**Supplied material:**
........

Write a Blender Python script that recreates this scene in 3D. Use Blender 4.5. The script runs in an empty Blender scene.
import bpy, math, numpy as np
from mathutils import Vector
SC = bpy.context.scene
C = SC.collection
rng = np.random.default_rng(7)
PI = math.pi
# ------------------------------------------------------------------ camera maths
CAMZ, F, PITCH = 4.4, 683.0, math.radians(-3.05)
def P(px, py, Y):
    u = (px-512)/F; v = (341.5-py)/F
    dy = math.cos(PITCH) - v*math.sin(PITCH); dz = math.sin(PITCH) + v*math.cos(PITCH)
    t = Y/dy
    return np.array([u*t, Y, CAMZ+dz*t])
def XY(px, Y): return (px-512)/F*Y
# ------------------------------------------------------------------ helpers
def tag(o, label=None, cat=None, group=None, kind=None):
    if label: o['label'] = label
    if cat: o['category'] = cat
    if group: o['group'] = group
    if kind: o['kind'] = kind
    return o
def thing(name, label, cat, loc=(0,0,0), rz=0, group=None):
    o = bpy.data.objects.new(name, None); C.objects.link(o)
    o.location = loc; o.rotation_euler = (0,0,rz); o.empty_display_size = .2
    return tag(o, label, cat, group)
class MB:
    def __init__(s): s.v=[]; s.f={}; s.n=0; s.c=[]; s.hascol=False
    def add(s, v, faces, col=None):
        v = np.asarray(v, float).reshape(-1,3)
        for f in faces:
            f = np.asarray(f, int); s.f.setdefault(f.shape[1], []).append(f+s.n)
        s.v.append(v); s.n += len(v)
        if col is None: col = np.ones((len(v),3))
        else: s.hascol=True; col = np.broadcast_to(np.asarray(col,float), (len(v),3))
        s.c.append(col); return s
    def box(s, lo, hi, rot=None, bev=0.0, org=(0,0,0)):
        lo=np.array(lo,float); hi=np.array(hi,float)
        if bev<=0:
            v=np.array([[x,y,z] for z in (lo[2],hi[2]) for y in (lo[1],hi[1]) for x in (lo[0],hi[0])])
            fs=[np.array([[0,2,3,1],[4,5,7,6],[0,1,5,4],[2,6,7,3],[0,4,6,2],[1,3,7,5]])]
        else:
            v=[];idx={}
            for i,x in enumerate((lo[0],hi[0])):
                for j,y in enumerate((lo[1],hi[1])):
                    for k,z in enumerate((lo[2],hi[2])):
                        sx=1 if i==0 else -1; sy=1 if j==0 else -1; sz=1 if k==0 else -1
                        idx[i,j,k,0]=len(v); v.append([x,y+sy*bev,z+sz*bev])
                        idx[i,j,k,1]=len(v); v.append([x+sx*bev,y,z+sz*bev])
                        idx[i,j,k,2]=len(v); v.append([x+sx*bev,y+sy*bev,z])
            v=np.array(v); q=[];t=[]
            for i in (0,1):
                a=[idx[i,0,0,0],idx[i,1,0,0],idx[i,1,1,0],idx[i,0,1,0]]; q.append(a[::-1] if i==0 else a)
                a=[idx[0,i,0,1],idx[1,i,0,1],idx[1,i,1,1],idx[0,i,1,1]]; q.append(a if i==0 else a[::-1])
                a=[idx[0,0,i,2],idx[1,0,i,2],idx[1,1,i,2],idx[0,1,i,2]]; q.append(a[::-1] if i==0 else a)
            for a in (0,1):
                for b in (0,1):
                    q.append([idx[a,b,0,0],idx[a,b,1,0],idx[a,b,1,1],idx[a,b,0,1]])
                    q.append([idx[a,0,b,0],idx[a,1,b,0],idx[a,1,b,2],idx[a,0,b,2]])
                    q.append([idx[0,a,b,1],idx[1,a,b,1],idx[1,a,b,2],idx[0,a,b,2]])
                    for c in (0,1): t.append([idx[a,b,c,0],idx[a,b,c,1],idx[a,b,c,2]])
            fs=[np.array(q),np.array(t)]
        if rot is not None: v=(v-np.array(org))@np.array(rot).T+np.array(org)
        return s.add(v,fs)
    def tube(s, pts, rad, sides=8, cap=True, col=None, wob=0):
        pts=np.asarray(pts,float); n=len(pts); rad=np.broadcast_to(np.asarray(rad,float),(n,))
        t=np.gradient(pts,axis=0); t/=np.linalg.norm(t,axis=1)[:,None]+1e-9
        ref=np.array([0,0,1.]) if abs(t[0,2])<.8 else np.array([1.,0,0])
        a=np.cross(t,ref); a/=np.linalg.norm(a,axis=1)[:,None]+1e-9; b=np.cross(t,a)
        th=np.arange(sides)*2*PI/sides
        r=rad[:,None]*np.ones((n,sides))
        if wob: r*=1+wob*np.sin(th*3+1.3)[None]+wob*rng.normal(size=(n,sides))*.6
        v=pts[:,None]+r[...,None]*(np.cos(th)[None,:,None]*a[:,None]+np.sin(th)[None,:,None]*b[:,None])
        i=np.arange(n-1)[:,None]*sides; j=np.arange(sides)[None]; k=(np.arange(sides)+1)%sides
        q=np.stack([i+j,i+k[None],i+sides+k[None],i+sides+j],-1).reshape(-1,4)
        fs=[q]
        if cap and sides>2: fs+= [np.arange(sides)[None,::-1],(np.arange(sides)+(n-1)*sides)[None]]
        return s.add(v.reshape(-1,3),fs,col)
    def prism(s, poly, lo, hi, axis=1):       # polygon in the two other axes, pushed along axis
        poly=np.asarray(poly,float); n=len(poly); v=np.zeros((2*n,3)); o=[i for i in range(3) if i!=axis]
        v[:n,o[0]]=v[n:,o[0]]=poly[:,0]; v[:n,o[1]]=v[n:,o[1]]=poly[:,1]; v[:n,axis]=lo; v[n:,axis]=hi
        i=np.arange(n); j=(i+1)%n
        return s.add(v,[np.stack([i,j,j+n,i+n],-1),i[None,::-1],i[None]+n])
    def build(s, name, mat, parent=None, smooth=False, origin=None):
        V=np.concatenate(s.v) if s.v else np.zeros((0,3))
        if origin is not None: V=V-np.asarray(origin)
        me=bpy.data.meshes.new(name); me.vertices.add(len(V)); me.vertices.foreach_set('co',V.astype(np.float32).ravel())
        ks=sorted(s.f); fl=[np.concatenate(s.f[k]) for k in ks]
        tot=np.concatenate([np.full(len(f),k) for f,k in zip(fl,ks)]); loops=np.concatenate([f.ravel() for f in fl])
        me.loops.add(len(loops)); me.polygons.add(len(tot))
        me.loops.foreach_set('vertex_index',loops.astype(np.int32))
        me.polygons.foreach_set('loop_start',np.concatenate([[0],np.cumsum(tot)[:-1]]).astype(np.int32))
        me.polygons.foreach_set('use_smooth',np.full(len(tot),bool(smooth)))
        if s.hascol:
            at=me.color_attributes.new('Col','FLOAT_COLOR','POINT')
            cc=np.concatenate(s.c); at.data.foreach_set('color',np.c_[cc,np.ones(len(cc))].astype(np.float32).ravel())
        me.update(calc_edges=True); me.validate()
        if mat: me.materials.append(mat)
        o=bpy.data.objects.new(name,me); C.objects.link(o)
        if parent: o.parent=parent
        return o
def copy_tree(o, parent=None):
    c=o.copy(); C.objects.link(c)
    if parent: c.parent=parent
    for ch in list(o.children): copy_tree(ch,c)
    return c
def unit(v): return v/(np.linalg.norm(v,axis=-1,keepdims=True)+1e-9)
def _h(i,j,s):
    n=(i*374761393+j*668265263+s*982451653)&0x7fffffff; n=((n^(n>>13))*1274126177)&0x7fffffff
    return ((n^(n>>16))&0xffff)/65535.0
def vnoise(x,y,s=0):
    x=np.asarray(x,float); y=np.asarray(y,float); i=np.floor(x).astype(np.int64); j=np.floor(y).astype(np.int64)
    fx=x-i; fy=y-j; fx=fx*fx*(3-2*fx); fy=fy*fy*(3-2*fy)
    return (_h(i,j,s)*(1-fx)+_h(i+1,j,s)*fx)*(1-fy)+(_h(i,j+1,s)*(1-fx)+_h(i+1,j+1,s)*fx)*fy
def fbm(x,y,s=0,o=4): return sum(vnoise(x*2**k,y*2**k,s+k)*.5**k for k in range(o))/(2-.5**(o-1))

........

**Aim:**
Go through the data and count each line that has the word "scene", then give the total alone.

**Response to this task:**
2